--- START OF SUPPLIED RECORDS ---

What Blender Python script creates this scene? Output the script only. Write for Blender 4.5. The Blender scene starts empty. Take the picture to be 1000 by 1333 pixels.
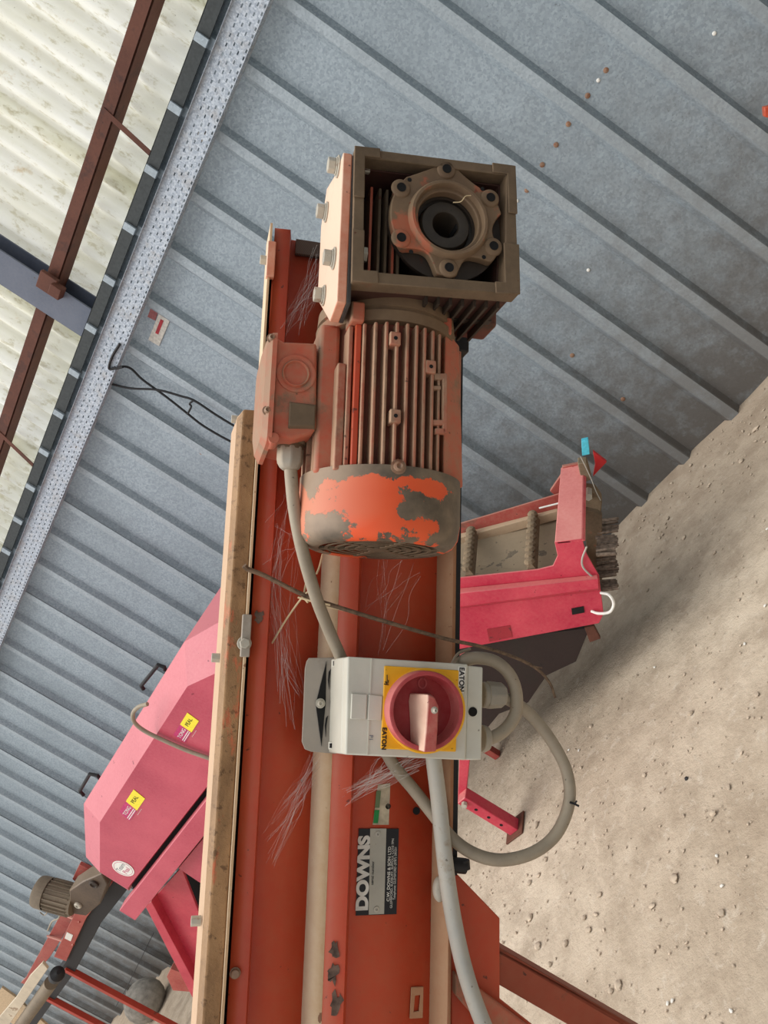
import bpy, bmesh, math, random
from mathutils import Vector, Matrix, noise as mnoise
random.seed(7)
PI = math.pi
COL = bpy.context.scene.collection
# ------------------------------------------------------------------ camera
# camera axes (right, down, forward) expressed in world X (along the wall), Y (towards the wall), Z (up)
FOC = 1000.0
RC = ((0.51008176, -0.67059323, -0.5386291), (0.21383115, -0.50769531, 0.83457876), (-0.83312234, -0.54087908, -0.1155724))
RCM = Matrix(RC)
CAM = Vector((0, 0, 1.7))
right, down, fwd = RCM.col[0], RCM.col[1], RCM.col[2]
cam = bpy.data.cameras.new('camera'); co = bpy.data.objects.new('camera', cam); COL.objects.link(co)
m = Matrix((right, -down, -fwd)).transposed().to_4x4(); m.translation = CAM
co.matrix_world = m
cam.sensor_fit = 'HORIZONTAL'; cam.sensor_width = 36; cam.lens = 36; cam.clip_start = 0.02
sc = bpy.context.scene; sc.camera = co
# ------------------------------------------------------------------ light
w = bpy.data.worlds.new('overcast'); sc.world = w; w.use_nodes = True
nt = w.node_tree; nt.nodes.clear()
bg = nt.nodes.new('ShaderNodeBackground'); ow = nt.nodes.new('ShaderNodeOutputWorld')
tcw = nt.nodes.new('ShaderNodeTexCoord'); sep = nt.nodes.new('ShaderNodeSeparateXYZ'); cr = nt.nodes.new('ShaderNodeValToRGB')
nt.links.new(tcw.outputs['Generated'], sep.inputs[0]); nt.links.new(sep.outputs[2], cr.inputs[0])
cr.color_ramp.elements[0].position = 0.0; cr.color_ramp.elements[0].color = (0.86, 0.86, 0.87, 1)
cr.color_ramp.elements[1].position = 1.0; cr.color_ramp.elements[1].color = (1.0, 1.02, 1.06, 1)
nt.links.new(cr.outputs[0], bg.inputs[0]); bg.inputs[1].default_value = 1.0
nt.links.new(bg.outputs[0], ow.inputs[0])
sun = bpy.data.lights.new('daylight', 'SUN'); sun.energy = 2.5; sun.angle = math.radians(50); sun.color = (1, 0.975, 0.94)
so = bpy.data.objects.new('daylight', sun); COL.objects.link(so)
so.rotation_euler = Vector((-0.46, -0.42, 0.86)).to_track_quat('Z', 'Y').to_euler()
sc.view_settings.view_transform = 'Standard'; sc.view_settings.look = 'None'
sc.view_settings.gamma = 1; sc.view_settings.exposure = 0.0; sc.view_settings.use_curve_mapping = False

# ------------------------------------------------------------------ helpers: frames
class Frame:
    def __init__(s, O, R): s.O = Vector(O); s.R = R.copy(); s.Rt = R.transposed()
    def P(s, px, py, z):
        """point of the picture on this frame's plane z, in the frame's own metres"""
        o = s.Rt @ (CAM - s.O); d = s.Rt @ (RCM @ Vector((px-500, py-667, FOC)))
        return o + d*((z-o.z)/d.z)
WF = Frame((0, 0, 0), Matrix.Identity(3))
def pY(px, py, Y):
    d = RCM @ Vector((px-500, py-667, FOC)); return CAM + d*(Y/d.y)
def pZ(px, py, Z=0.0):
    d = RCM @ Vector((px-500, py-667, FOC)); return CAM + d*((Z-CAM.z)/d.z)
def pD(px, py, D):
    return CAM + RCM @ Vector((px-500, py-667, FOC))*(D/FOC)
a_ = (RCM @ Vector((162, -5367, 1000))).normalized()          # the elevator's long axis, rising at 29 degrees
n_ = a_.cross(Vector((0, 0, 1))).normalized()
if n_.dot(fwd) > 0: n_ = -n_
c_ = a_.cross(n_).normalized()
F = Frame(pD(598, 1000, 0.85), Matrix((c_, a_, n_)).transposed())
P = F.P

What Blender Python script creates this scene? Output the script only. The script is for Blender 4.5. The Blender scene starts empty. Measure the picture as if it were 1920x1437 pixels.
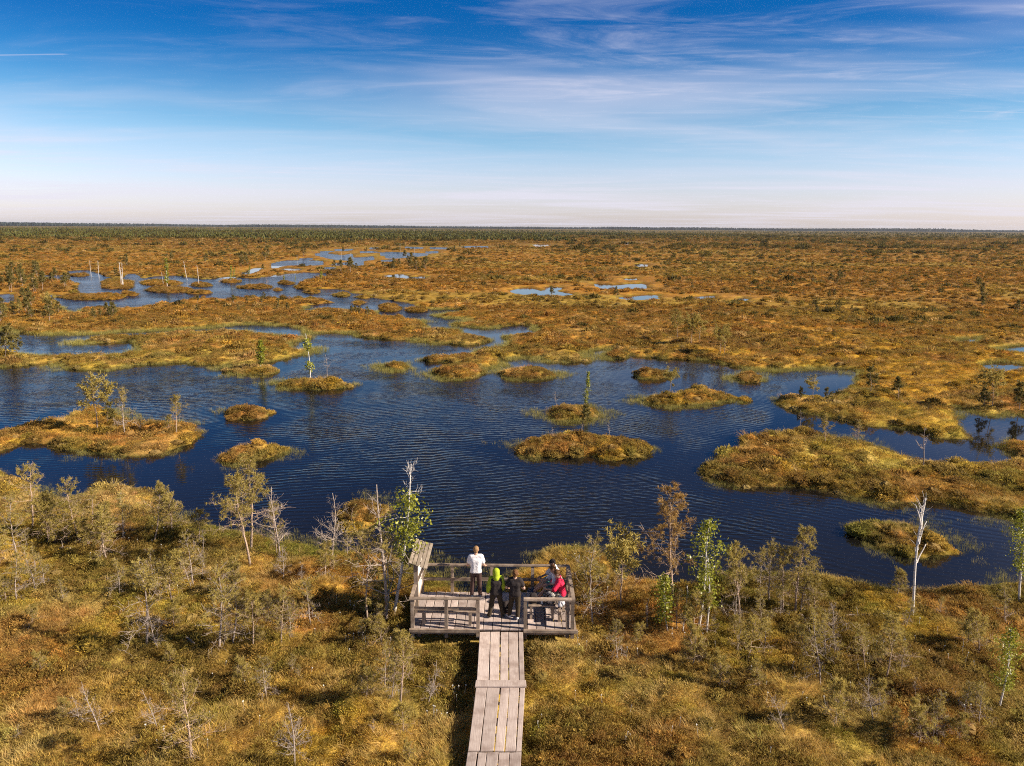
import bpy, math, random
import numpy as np
from mathutils import Vector, Matrix, Euler

R = math.radians
scene = bpy.context.scene
COL = scene.collection

# ------------------------------------------------------------------ camera
FPX, PW, PH = 1400.0, 1920, 1437          # focal length in photo pixels, photo size
PITCH = math.atan((PH / 2 - 427) / FPX)
ROLL = R(0.39)
CAMZ = 12.75
cp, sp = math.cos(PITCH), math.sin(PITCH)
cr, sr = math.cos(ROLL), math.sin(ROLL)
cam_data = bpy.data.cameras.new('camera')
cam = bpy.data.objects.new('camera', cam_data)
COL.objects.link(cam)
cam_data.sensor_fit = 'HORIZONTAL'
cam_data.sensor_width = 36.0
cam_data.lens = 36.0 * FPX / PW
cam_data.clip_start = 0.1
cam_data.clip_end = 60000.0
_fw = Vector((0, cp, -sp)); _dn = Vector((0, -sp, -cp)); _x = Vector((1, 0, 0))
_right = cr * _x - sr * _dn
_down = sr * _x + cr * _dn
m3 = Matrix((_right, -_down, -_fw)).transposed()
cam.matrix_world = Matrix.Translation((0, 0, CAMZ)) @ m3.to_4x4()
scene.camera = cam

# ------------------------------------------------------------------ light
SUN_EL = R(31.0)
SUN_AZ = math.atan2(0.98, -0.20)          # clockwise from +Y: the sun stands to the right and a little behind
sun_dir = Vector((math.cos(SUN_EL) * math.sin(SUN_AZ), math.cos(SUN_EL) * math.cos(SUN_AZ), math.sin(SUN_EL)))
sun_data = bpy.data.lights.new('sun', 'SUN')
sun_data.energy = 5.0
sun_data.angle = R(0.53)
sun_data.color = (1.0, 0.87, 0.70)
sun = bpy.data.objects.new('sun', sun_data)
sun.rotation_euler = sun_dir.to_track_quat('Z', 'Y').to_euler()
COL.objects.link(sun)

world = bpy.data.worlds.new('World')
scene.world = world
world.use_nodes = True


class NT:
    """small helper for wiring node trees"""
    def __init__(self, tree):
        self.t = tree
        self.n = tree.nodes
        self.n.clear()

    def new(self, typ, _props=None, **ins):
        n = self.n.new(typ)
        if _props:
            for k, v in _props.items():
                setattr(n, k, v)
        for k, v in ins.items():
            self.set(n, k, v)
        return n

    def set(self, n, k, v):
        s = None
        if k.startswith('i') and k[1:].isdigit():
            s = n.inputs[int(k[1:])]
        else:
            for q in n.inputs:
                if q.name.replace(' ', '_') == k:
                    s = q
                    break
        if isinstance(v, bpy.types.NodeSocket):
            self.t.links.new(v, s)
        elif isinstance(v, bpy.types.Node):
            self.t.links.new(v.outputs[0], s)
        else:
            s.default_value = v

    def math(self, op, a, b=None, c=None, clamp=False):
        n = self.new('ShaderNodeMath', {'operation': op, 'use_clamp': clamp})
        self.set(n, 'i0', a)
        if b is not None:
            self.set(n, 'i1', b)
        if c is not None:
            self.set(n, 'i2', c)
        return n.outputs[0]

    def mix(self, f, a, b, blend='MIX'):
        n = self.new('ShaderNodeMix', {'data_type': 'RGBA', 'blend_type': blend})
        self.set(n, 'i0', f)
        self.set(n, 'i6', a)
        self.set(n, 'i7', b)
        return n.outputs[2]

    def ramp(self, f, lo, hi, smooth=True):
        n = self.new('ShaderNodeMapRange', {'interpolation_type': 'SMOOTHSTEP' if smooth else 'LINEAR'})
        self.set(n, 'Value', f)
        self.set(n, 'From_Min', lo)
        self.set(n, 'From_Max', hi)
        return n.outputs[0]

    def noise(self, vec, scale, detail=3.0, rough=0.5, dist=0.0):
        n = self.new('ShaderNodeTexNoise', None, Vector=vec, Scale=scale, Detail=detail, Roughness=rough, Distortion=dist)
        return n.outputs[0]


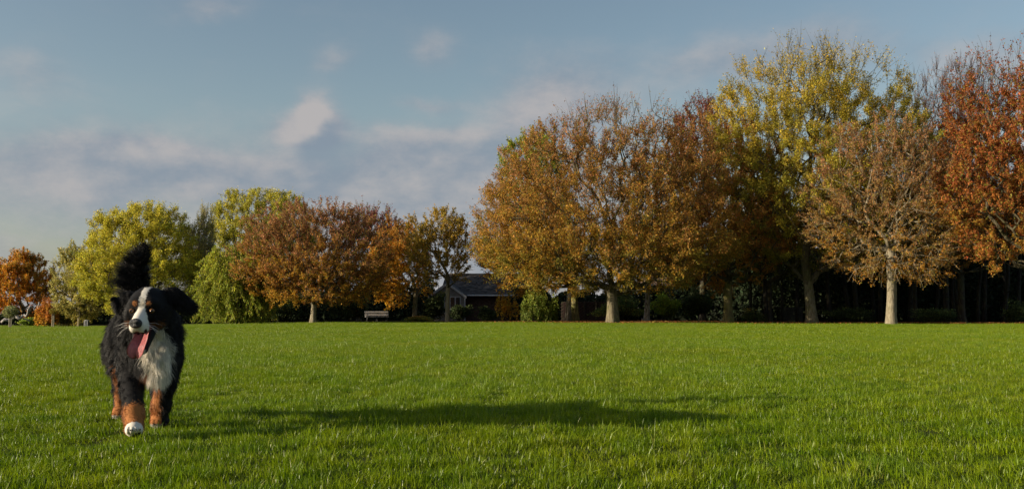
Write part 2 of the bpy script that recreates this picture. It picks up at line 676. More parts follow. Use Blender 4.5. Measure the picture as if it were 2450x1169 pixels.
def leaf_quads(rng, pos, size, elong=1.7, droop=0.25, axis=None):
    """folded diamond leaves, random attitude"""
    n = len(pos)
    d = rng.normal(0, 1, (n, 3))
    d[:, 2] -= droop
    if axis is not None:
        d = d + axis * 1.2
    d = unit(d)
    s = unit(np.cross(d, rng.normal(0, 1, (n, 3))))
    nrm = np.cross(d, s)
    L = (size * rng.uniform(0.65, 1.35, n))[:, None]
    W = L / elong
    V = np.stack([pos - d * L * .5, pos + s * W * .5 + nrm * W * .18 + d * L * 0.05, pos + d * L * .5, pos - s * W * .5 + nrm * W * .18 + d * L * 0.05], 1).reshape(-1, 3)
    F = np.arange(n * 4).reshape(-1, 4)
    return V, F


def leaf_tris(rng, pos, size, elong=1.7, droop=0.25, axis=None):
    V, F = leaf_quads(rng, pos, size, elong, droop, axis)
    Q = V.reshape(-1, 4, 3)
    V = np.stack([(Q[:, 0] * 2 + Q[:, 1]) / 3, Q[:, 2], (Q[:, 0] + Q[:, 3] * 2) / 3], 1).reshape(-1, 3)
    return V, np.arange(len(V)).reshape(-1, 3)


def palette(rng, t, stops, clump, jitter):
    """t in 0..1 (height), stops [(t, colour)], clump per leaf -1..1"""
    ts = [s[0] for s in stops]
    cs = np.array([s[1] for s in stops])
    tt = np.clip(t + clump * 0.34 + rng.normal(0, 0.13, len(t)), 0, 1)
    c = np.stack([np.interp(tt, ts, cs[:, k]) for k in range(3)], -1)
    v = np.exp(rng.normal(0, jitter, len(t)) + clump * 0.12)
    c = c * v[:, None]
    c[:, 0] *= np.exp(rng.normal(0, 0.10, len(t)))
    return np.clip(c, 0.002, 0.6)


def trunk_mesh(rng, h, r, lean=(0, 0), flare=0.5, sides=16, bend=0.05, top_r=0.8, flutes=5):
    nz = 22
    t = np.linspace(0, 1, nz)
    zz = -0.12 + (h + 0.12) * t ** 1.35
    th = np.arange(sides) * 2 * PI / sides
    ph = rng.uniform(0, 2 * PI, 4)
    cxs = lean[0] * t + bend * np.sin(t * 3.1 + ph[0])
    cys = lean[1] * t + bend * np.sin(t * 2.6 + ph[1])
    cxs -= cxs[0]
    cys -= cys[0]
    V = []
    for i in range(nz):
        zf = max(zz[i], 0)
        rr = r * (1 + (top_r - 1) * t[i] ** 0.8)
        fl = flare * math.exp(-zf / (0.42 * r / 0.35))
        lob = 0.5 + 0.5 * np.cos(flutes * th + ph[2])
        rad = rr * (1 + fl * (0.35 + 0.9 * lob) + 0.05 * np.sin(3 * th + ph[3] + zz[i] * 1.7) + 0.04 * np.sin(7 * th + zz[i] * 2.3))
        V.append(np.stack([cxs[i] + rad * np.cos(th), cys[i] + rad * np.sin(th), np.full(sides, zz[i])], -1))
    V = np.concatenate(V)
    k = np.arange(sides)
    F = np.concatenate([np.stack([i * sides + k, i * sides + (k + 1) % sides, (i + 1) * sides + (k + 1) % sides, (i + 1) * sides + k], -1) for i in range(nz - 1)])
    return V, F, np.array([cxs[-1], cys[-1], h])


def crown_points(rng, n, C, rx, ry, rup, rdn, lobes, fill=0.45, gap=0.0, ragged=0.15):
    d = unit(rng.normal(0, 1, (n * 3, 3)))
    r = rng.random(n * 3) ** fill
    L = unit(rng.normal(0, 1, (lobes, 3)))
    dots = d @ L.T
    bump = np.exp(-(1 - dots) / 0.07).max(1)
    d = d / ((np.abs(d) ** 2.5).sum(1) ** (1 / 2.5))[:, None]
    r = r * (1.01 - ragged + ragged * bump)
    keep = rng.random(n * 3) < (1 - gap * (1 - bump))
    d, r = d[keep][:n], r[keep][:n]
    P = d * r[:, None]
    P = P * np.array([rx, ry, 1.0])
    P[:, 2] *= np.where(P[:, 2] > 0, rup, rdn)
    return P + C


def mst(P, root, bf):
    """minimum spanning growth with a path length balance: makes branching limbs"""
    N = len(P)
    Q = np.concatenate([root, P])
    R = len(root)
    par = np.full(R + N, -1)
    path = np.zeros(R + N)
    for i in range(1, R):
        par[i] = i - 1
        path[i] = path[i - 1] + np.linalg.norm(Q[i] - Q[i - 1])
    best = np.full(N, 1e18)
    bp = np.zeros(N, int)
    for i in range(R):
        dd = np.linalg.norm(P - Q[i], axis=1)
        c = dd + bf * (path[i] + dd)
        k = c < best
        best[k] = c[k]
        bp[k] = i
    free = np.ones(N, bool)
    order = []
    for _ in range(N):
        j = int(np.argmin(np.where(free, best, 1e18)))
        free[j] = False
        g = R + j
        par[g] = bp[j]
        dd = np.linalg.norm(Q[g] - Q[par[g]])
        path[g] = path[par[g]] + dd
        order.append(g)
        d2 = np.linalg.norm(P - P[j], axis=1)
        c = d2 + bf * (path[g] + d2)
        k = (c < best) & free
        best[k] = c[k]
        bp[k] = g
    return Q, par, order


LEAF_N, LEAF_S = 2.65, 1.2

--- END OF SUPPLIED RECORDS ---

[PROBLEM REQUIREMENTS]
Read the entries and pick out all lines that include the word "clump".

[ANSWER]
def palette(rng, t, stops, clump, jitter):
    """t in 0..1 (height), stops [(t, colour)], clump per leaf -1..1"""
    tt = np.clip(t + clump * 0.34 + rng.normal(0, 0.13, len(t)), 0, 1)
    v = np.exp(rng.normal(0, jitter, len(t)) + clump * 0.12)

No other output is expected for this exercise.